• TASK TO COMPLETE:
Starting with the first line and ending with the line that holds "return Frame(s.pt(u, v, h), s.ex*c", repeat the material exactly.

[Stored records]

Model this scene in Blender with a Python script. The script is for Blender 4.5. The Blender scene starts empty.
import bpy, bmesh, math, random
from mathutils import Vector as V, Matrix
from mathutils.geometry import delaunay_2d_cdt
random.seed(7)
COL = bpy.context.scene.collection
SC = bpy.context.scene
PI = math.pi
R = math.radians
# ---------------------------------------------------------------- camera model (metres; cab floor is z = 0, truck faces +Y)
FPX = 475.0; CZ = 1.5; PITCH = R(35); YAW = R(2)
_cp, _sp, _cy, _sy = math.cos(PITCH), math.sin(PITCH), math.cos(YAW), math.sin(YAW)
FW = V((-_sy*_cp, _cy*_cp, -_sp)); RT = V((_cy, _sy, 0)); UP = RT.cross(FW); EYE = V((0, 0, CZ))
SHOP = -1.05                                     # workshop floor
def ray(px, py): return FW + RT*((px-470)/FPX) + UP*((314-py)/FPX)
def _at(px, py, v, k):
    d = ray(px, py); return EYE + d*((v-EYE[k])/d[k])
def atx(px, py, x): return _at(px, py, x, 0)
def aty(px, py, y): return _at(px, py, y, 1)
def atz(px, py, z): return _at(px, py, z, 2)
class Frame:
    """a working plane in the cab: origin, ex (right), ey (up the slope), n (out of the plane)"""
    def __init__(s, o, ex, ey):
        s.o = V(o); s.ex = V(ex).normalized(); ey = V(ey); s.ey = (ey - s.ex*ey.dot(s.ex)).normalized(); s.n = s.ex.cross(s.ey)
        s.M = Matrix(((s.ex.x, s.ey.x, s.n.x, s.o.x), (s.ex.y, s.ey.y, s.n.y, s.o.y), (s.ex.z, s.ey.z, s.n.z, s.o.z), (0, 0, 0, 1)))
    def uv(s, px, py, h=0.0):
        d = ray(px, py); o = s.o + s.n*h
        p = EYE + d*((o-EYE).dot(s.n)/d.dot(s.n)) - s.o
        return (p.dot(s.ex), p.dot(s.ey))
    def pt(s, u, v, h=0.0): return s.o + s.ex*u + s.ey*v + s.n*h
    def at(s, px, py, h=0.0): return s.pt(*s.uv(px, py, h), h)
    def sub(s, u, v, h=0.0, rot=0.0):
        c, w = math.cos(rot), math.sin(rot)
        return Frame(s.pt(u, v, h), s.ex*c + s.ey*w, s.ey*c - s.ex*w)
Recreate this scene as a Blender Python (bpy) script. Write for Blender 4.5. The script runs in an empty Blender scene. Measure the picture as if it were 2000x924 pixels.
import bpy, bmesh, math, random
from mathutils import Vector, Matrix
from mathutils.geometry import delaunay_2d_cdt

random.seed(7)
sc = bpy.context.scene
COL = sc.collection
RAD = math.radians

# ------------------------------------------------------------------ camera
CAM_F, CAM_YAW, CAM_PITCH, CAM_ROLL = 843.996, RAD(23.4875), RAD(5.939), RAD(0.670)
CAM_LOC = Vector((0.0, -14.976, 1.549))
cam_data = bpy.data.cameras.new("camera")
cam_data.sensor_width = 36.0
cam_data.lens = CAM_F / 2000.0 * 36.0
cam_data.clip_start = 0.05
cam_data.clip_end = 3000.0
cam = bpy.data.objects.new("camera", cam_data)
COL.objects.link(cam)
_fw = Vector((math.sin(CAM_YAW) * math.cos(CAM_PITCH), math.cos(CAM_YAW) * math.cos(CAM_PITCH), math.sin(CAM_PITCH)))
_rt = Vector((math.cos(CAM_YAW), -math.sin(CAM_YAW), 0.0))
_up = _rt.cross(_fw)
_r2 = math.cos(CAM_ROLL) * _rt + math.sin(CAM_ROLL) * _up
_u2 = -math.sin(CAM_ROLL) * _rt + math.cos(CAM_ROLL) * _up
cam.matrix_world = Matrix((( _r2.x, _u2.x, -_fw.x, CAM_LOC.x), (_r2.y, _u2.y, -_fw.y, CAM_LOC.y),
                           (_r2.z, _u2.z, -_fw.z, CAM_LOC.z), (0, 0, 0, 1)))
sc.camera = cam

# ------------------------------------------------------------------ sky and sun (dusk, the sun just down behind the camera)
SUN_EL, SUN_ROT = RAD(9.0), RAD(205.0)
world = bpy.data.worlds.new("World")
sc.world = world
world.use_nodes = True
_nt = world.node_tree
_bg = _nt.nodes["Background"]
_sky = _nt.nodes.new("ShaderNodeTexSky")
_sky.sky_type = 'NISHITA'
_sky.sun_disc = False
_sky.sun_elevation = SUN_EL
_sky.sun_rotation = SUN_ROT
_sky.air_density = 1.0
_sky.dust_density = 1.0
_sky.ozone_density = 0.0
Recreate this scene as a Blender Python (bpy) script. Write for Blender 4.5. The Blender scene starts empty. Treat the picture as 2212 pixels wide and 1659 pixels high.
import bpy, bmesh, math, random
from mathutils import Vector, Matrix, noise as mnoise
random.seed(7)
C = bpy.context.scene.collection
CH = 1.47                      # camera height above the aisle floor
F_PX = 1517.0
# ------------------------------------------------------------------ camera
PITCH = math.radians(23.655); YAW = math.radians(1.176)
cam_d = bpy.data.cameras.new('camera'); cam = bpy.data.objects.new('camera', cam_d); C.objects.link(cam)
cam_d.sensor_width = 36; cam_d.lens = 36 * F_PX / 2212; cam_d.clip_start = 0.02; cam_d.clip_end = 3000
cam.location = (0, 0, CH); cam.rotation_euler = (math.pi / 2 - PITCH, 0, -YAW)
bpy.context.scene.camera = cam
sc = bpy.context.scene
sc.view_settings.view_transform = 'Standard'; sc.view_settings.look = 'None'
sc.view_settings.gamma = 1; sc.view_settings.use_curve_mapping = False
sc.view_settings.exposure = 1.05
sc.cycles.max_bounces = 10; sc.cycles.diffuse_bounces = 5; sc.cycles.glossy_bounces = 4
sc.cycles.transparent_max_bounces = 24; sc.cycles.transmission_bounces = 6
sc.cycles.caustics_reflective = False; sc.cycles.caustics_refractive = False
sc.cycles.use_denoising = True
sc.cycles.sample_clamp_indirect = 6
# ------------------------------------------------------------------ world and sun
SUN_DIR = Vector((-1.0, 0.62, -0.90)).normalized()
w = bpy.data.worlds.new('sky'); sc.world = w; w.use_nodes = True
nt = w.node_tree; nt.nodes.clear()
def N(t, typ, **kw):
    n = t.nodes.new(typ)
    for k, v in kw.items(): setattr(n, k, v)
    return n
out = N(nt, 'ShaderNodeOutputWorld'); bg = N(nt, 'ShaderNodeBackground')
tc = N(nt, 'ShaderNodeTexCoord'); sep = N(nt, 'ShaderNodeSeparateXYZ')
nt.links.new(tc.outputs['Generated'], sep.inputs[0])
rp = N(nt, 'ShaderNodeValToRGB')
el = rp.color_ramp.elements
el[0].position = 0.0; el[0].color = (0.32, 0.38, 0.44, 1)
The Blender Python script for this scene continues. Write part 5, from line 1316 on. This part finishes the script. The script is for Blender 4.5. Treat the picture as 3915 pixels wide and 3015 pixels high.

• EXERCISE ANSWER:
Model this scene in Blender with a Python script. The script is for Blender 4.5. The Blender scene starts empty.
import bpy, bmesh, math, random
from mathutils import Vector as V, Matrix
from mathutils.geometry import delaunay_2d_cdt
random.seed(7)
COL = bpy.context.scene.collection
SC = bpy.context.scene
PI = math.pi
R = math.radians
# ---------------------------------------------------------------- camera model (metres; cab floor is z = 0, truck faces +Y)
FPX = 475.0; CZ = 1.5; PITCH = R(35); YAW = R(2)
_cp, _sp, _cy, _sy = math.cos(PITCH), math.sin(PITCH), math.cos(YAW), math.sin(YAW)
FW = V((-_sy*_cp, _cy*_cp, -_sp)); RT = V((_cy, _sy, 0)); UP = RT.cross(FW); EYE = V((0, 0, CZ))
SHOP = -1.05                                     # workshop floor
def ray(px, py): return FW + RT*((px-470)/FPX) + UP*((314-py)/FPX)
def _at(px, py, v, k):
    d = ray(px, py); return EYE + d*((v-EYE[k])/d[k])
def atx(px, py, x): return _at(px, py, x, 0)
def aty(px, py, y): return _at(px, py, y, 1)
def atz(px, py, z): return _at(px, py, z, 2)
class Frame:
    """a working plane in the cab: origin, ex (right), ey (up the slope), n (out of the plane)"""
    def __init__(s, o, ex, ey):
        s.o = V(o); s.ex = V(ex).normalized(); ey = V(ey); s.ey = (ey - s.ex*ey.dot(s.ex)).normalized(); s.n = s.ex.cross(s.ey)
        s.M = Matrix(((s.ex.x, s.ey.x, s.n.x, s.o.x), (s.ex.y, s.ey.y, s.n.y, s.o.y), (s.ex.z, s.ey.z, s.n.z, s.o.z), (0, 0, 0, 1)))
    def uv(s, px, py, h=0.0):
        d = ray(px, py); o = s.o + s.n*h
        p = EYE + d*((o-EYE).dot(s.n)/d.dot(s.n)) - s.o
        return (p.dot(s.ex), p.dot(s.ey))
    def pt(s, u, v, h=0.0): return s.o + s.ex*u + s.ey*v + s.n*h
    def at(s, px, py, h=0.0): return s.pt(*s.uv(px, py, h), h)
    def sub(s, u, v, h=0.0, rot=0.0):
        c, w = math.cos(rot), math.sin(rot)
        return Frame(s.pt(u, v, h), s.ex*c + s.ey*w, s.ey*c - s.ex*w)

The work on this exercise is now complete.